Si tratta, quindi, di prendere decisioni tenendo conto del nostro stile di vita e della routine che portiamo avanti ogni giorno, invece di pensare ad eventi unici. In questo modo diamo risalto all’”io esperienziale” e mitighiamo la tirannia dell’”io biografico”.
Le cose che facciamo ogni giorno possono contribuire positivamente al nostro benessere, al punto da essere mille volte più importanti degli eventi magnifici e memorabili, ma brevi e puntuali. Pertanto, quando progettiamo la nostra vita ideale, dobbiamo anche pensare a come sarà la nostra giornata e alla soddisfazione o felicità che può portarci.

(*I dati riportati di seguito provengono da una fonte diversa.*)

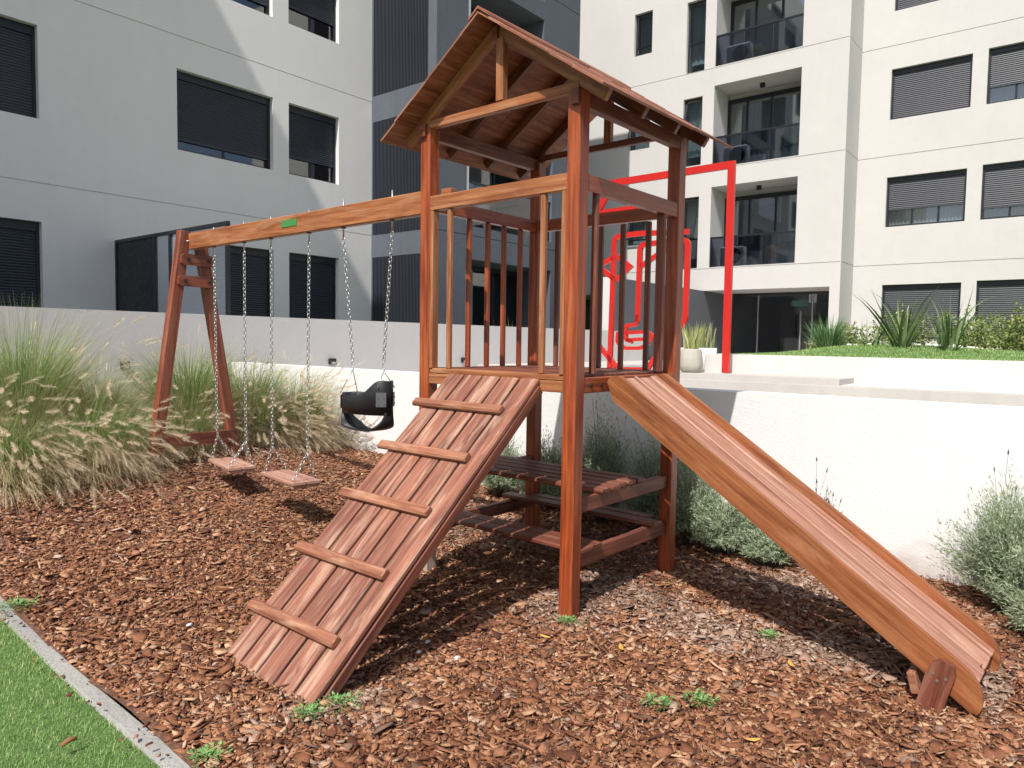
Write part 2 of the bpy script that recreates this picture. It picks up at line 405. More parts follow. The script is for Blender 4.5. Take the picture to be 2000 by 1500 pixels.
# bark chips
def frustum_mask(P, margin=1.06):
    d = P - np.array([CX, CY, CH]); zc = d @ np.array(fw); xc = d @ np.array(rt2); yc = d @ np.array(up2)
    return (zc > .2) & (abs(xc) < margin * zc * 1000 / FPX) & (abs(yc) < margin * zc * 750 / FPX)
def chips(N, x0, x1, y0, y1, smin, smax, zoff, name, asp=(.22, .68)):
    x = rng.uniform(x0, x1, N * 3); y = rng.uniform(y0, y1, N * 3)
    d = np.hypot(x - CX, y - CY)
    keep = rng.random(N * 3) < np.clip(2.9 / d, .35, 1)
    x, y = x[keep], y[keep]
    P = np.stack([x, y, gz(x, y)], -1)
    m = frustum_mask(P, 1.15); P = P[m][:N]; n = len(P)
    L = np.exp(rng.normal(np.log(math.sqrt(smin * smax)), .48, n)).clip(smin, smax) * .5
    Wd = L * rng.uniform(asp[0], asp[1], n)
    K = 6; t = np.linspace(0, 2 * np.pi, K, endpoint=False)[None] + rng.uniform(-.38, .38, (n, K))
    rad = rng.uniform(.55, 1.25, (n, K))
    sq = 1 / np.maximum(abs(np.cos(t)), abs(np.sin(t))) ** .7
    lx = np.cos(t) * rad * sq * L[:, None]; ly = np.sin(t) * rad * sq * Wd[:, None]
    th = rng.uniform(.0025, .007, n)[:, None]
    bend = rng.normal(0, .20, n)[:, None] / L[:, None]
    lzv = bend * ly * ly * 1.6 + rng.normal(0, .0020, (n, K)) + th * .5
    top = np.stack([lx, ly, lzv], -1)
    bot = np.stack([lx * .92, ly * .92, lzv - th], -1)
    cen = np.stack([np.zeros(n), np.zeros(n), th[:, 0] * .5 + rng.normal(0, .0012, n)], -1)[:, None]
    loc = np.concatenate([top, bot, cen], 1)              # n,13,3
    ya = rng.uniform(0, 2 * np.pi, n); tx = rng.normal(0, .30, n); ty = rng.normal(0, .22, n)
    def rot(v, a, i, j):
        c, s_ = np.cos(a)[:, None], np.sin(a)[:, None]; o = v.copy()
        o[..., i] = v[..., i] * c - v[..., j] * s_; o[..., j] = v[..., i] * s_ + v[..., j] * c; return o
    loc = rot(rot(rot(loc, tx, 1, 2), ty, 0, 2), ya, 0, 1)
    P[:, 2] += rng.uniform(.0, zoff, n) + .002
    V = (loc + P[:, None]).reshape(-1, 3)
    b = (np.arange(n) * (2 * K + 1))[:, None]
    tri = []
    for k in range(K):
        tri += [k, (k + 1) % K, 2 * K]
    qd = []
    for k in range(K):
        qd += [K + k, K + (k + 1) % K, (k + 1) % K, k]
    tri = (b + np.array(tri)[None]).reshape(-1); qd = (b + np.array(qd)[None]).reshape(-1)
    loops = np.concatenate([tri, qd]); starts = np.concatenate([np.arange(n * K) * 3, n * K * 3 + np.arange(n * K) * 4])
    # paler, weathered chips lie in drifts
    cx, cy = P[:, 0], P[:, 1]
    pale = np.exp(-((cx - .50 - .10 * np.sin(3 * cy)) / .26) ** 2) * (cy < .35) * (cy > -1.75) * .78
    pale = np.maximum(pale, np.exp(-((cx - .15) ** 2 + (cy - .12) ** 2) / .08) * .9)
    pale = np.maximum(pale, np.exp(-((cx - 1.35) / .35) ** 2 - ((cy + .75) / .7) ** 2) * .7)
    pale = np.maximum(pale, np.exp(-((cx + 1.25) / .28) ** 2 - ((cy - .15) / .25) ** 2) * .6)
    pale = np.maximum(pale, np.exp(-((cx - 1.0) / .6) ** 2 - ((cy - 1.8) / .9) ** 2) * .55)
    pale = (pale + rng.normal(0, .22, n) > .42) * rng.uniform(.6, 1, n)
    pale = np.where(rng.random(n) < .03, .6, pale)
    o = np_mesh(name, V, loops, starts, None, M_CHIP, attrs={"pale": np.repeat(pale, 2 * K + 1)})
    tag(o, "loose reddish brown bark mulch chips covering the bed", None, None, "stuff"); return o
chips(80000, -1.795, 2.08, -2.6, 5.2, .013, .068, .018, "bark_mulch")
chips(2600, -1.78, 2.05, -2.5, 3.5, .05, .095, .026, "bark_mulch")
chips(20000, -1.795, 2.05, -2.6, 4.5, .004, .012, .026, "bark_mulch")
chips(45, -1.93, -1.80, -.5, 2.2, .008, .03, .030, "bark_mulch")
chips(2600, -1.78, 2.05, -2.5, 4.0, .05, .12, .030, "bark_mulch", (.04, .09))

# lawn blades
def ribbons(base, dirs, lean, length, width, segs, droop, name, mat, parent=None, twist=None, curl=None, fold=False):
    """arching tapered ribbons; base n,3; dirs azimuth; lean start angle from vertical; droop added angle"""
    n = len(base); base = np.asarray(base, float)
    pts = np.zeros((n, segs + 1, 3)); pts[:, 0] = base
    ang = np.array(lean, float).copy(); step = np.asarray(length, float) / segs
    h = np.stack([np.cos(dirs), np.sin(dirs), np.zeros(n)], -1)
    for k in range(segs):
        a = ang
        pts[:, k + 1] = pts[:, k] + (h * np.sin(a)[:, None] + np.array([0, 0, 1.]) * np.cos(a)[:, None]) * step[:, None]
        ang = ang + np.asarray(droop) / segs * (0.5 + 1.0 * (k + 1) / segs)
    tw = dirs + np.pi / 2 + (rng.normal(0, .7, n) if twist is None else twist)
    side = np.stack([np.cos(tw), np.sin(tw), np.zeros(n)], -1)
    t = np.linspace(0, 1, segs + 1)
    prof = (np.sin(np.pi * np.clip(t * .85 + .15, 0, 1)) ** .7) * (1 - t ** 3 * .9); prof[-1] = .06
    w = np.asarray(width)[:, None] * prof[None] * .5
    A = pts - side[:, None] * w[..., None]; Bp = pts + side[:, None] * w[..., None]
    V = np.stack([A, Bp], 2).reshape(-1, 3)
    b = (np.arange(n) * (segs + 1) * 2)[:, None, None]; k = (np.arange(segs) * 2)[None, :, None]
    q = (b + k + np.array([0, 1, 3, 2])[None, None]).reshape(-1)
    return V, q, pts
def build_quads(name, VQ, mat, parent=None):
    Vs, Qs, off = [], [], 0
    for V, q in VQ: Vs.append(V); Qs.append(q + off); off += len(V)
    V = np.concatenate(Vs); q = np.concatenate(Qs)
    return np_mesh(name, V, q, np.arange(len(q) // 4) * 4, None, mat, parent)

n = 60000
x = rng.uniform(-3.0, -1.86, n); y = rng.uniform(-.6, 2.4, n); P = np.stack([x, y, lz(x, y)], -1); P = P[frustum_mask(P, 1.1)]; n = len(P)
V, q, _ = ribbons(P, rng.uniform(0, 6.28, n), rng.uniform(0, .5, n), rng.uniform(.010, .024, n), rng.uniform(.0014, .0026, n), 3, rng.uniform(.2, 1.0, n), "g", None)
tag(build_quads("grass", [(V, q)], L_LAWN), "short green lawn grass blades", None, None, "stuff")

# ------------------------------------------------------------------ playground tower
S = .079; W = 1.083; L = 1.129; HT = 2.615
play = empty("playground_set", (.54, .56, 0), "red-brown wooden play tower with gabled roof, climbing ramp, slide, swing beam and picnic table", "playground set")
for (x, y, z0) in ((0, 0, -.12), (W - S, 0, -.12), (0, L - S, .30), (W - S, L - S, -.1)):
    m = MB(); m.board((x + S / 2, y + S / 2, z0), (x + S / 2, y + S / 2, HT), S, S, (1, 0, 0), .005)
    m.build("post", W_POST, play)
m = MB(); m.board((S / 2, L - S / 2, -.1), (S / 2, L - S / 2, .30), S + .002, S + .002, (1, 0, 0), .005); tag(m.build("post_foot", W_PALE, play), "pale bleached lower end of the left post")
def part(name, mat, *boards, parent=None, **k):
    m = MB()
    for b in boards: m.board(*b, **k)
    return m.build(name, mat, parent or play)
# rails, frame beams
part("rail", W_BEAM, ((.026, S, 2.184), (.026, L - S, 2.184), .045, .082))
part("rail", W_POST, ((S, .028, 2.184), (W - S, .028, 2.184), .045, .082))
part("rail", W_POST, ((S, L - .045, 2.184), (W - S, L - .045, 2.184), .045, .075))
part("rail", W_POST, ((W - .03, S, 2.190), (W - .03, L - S, 2.190), .045, .075))
part("floor_beam", W_BEAM, ((.028, S, 1.178), (.028, L - S, 1.178), .045, .058))
part("floor_beam", W_POST, ((S, .024, 1.186), (W - S, .024, 1.186), .040, .078))
part("floor_beam", W_DARK, ((S, L - .03, 1.178), (W - S, L - .03, 1.178), .045, .058))
part("floor_beam", W_DARK, ((W - .03, S, 1.178), (W - .03, L - S, 1.178), .045, .058))
nb = 10; wd = (W - .012) / nb
for i in range(nb):
    xx = .006 + wd * (i + .5)
    y0, y1 = (S + .002, L - S - .002) if (i == 0 or i == nb - 1) else (.05, L - .01)
    part("floor_board", W_BEAM if i == 0 else W_DARK, ((xx, y0, 1.224 + random.uniform(-.001, .002)), (xx, y1, 1.224), wd - .008, .028))
def baluster(x, y, mat=W_BEAM, w=.032):
    part("baluster", mat, ((x, y, 1.238), (x + random.uniform(-.003, .003), y, 2.145), w, w), upv=(1, 0, 0), ch=.007)
for y in (.232, .905): baluster(.026, y)
for y in (.094, L - S - .015): part("baluster", W_BEAM, ((.028, y, 1.238), (.028, y, 2.142), .05, .026), upv=(0, 1, 0))
for x in (.37, .543, .70, .865): baluster(x, L - .04, W_POST)
for y in (.917, .742, .57, .404, .224): baluster(W - .03, y, W_DARK)
baluster(.188, .03, W_DARK); part("baluster", W_DARK, ((.86, .03, 1.238), (.86, .03, 2.142), .05, .03), upv=(1, 0, 0))
# bolts on the floor beams
for x in (.14, .235): m = MB(); m.disc((x, .004, 1.185), (0, -1, 0), .012, .006); m.build("bolt", M_BOLT, play)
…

3. Scegli uno stile di vita, non un obiettivo
“La vita è un viaggio, non una destinazione”, disse Ralph Waldo Emerson. Il problema è che spesso dimentichiamo che è più importante la persona che diventiamo mentre cerchiamo di raggiungere un obiettivo rispetto al raggiungimento dell’obiettivo stesso.
Quando ci poniamo determinati obiettivi, soprattutto quelli più ambiziosi, è come se mettessimo dei paraocchi che ci tengono concentrati sulla nostra meta, ma ci impediscono di goderci il viaggio. Abbiamo ipotecato la felicità al raggiungimento di quegli obiettivi. Ci diciamo che saremo felici quando li raggiungeremo. Questo è un grosso errore.
Non si tratta di cancellare gli obiettivi, ma di sceglierli tenendo conto non solo della soddisfazione finale – che spesso è molto inferiore alle aspettative e ha un sapore agrodolce – ma del percorso che dobbiamo percorrere. Se vogliamo sfuggire alla tirannia del nostro biografo interiore, dobbiamo concentrarci maggiormente sullo stile di vita che vogliamo condurre, piuttosto che farci accecare dagli obiettivi.
Vale davvero la pena fare così tanti sacrifici per raggiungere quell’obiettivo? C’è un percorso più piacevole che può portarci allo stesso punto? Queste sono domande che vale la pena porsi perché se diventiamo schiavi dei nostri obiettivi e ricordi, vivremo per essi, progettando la nostra biografia, invece di vivere per noi stessi.
Fonte:
Kahneman, D. et. Al. (2003) Memories of colonoscopy: a randomized trial. Pain; 104(1-2): 187-94.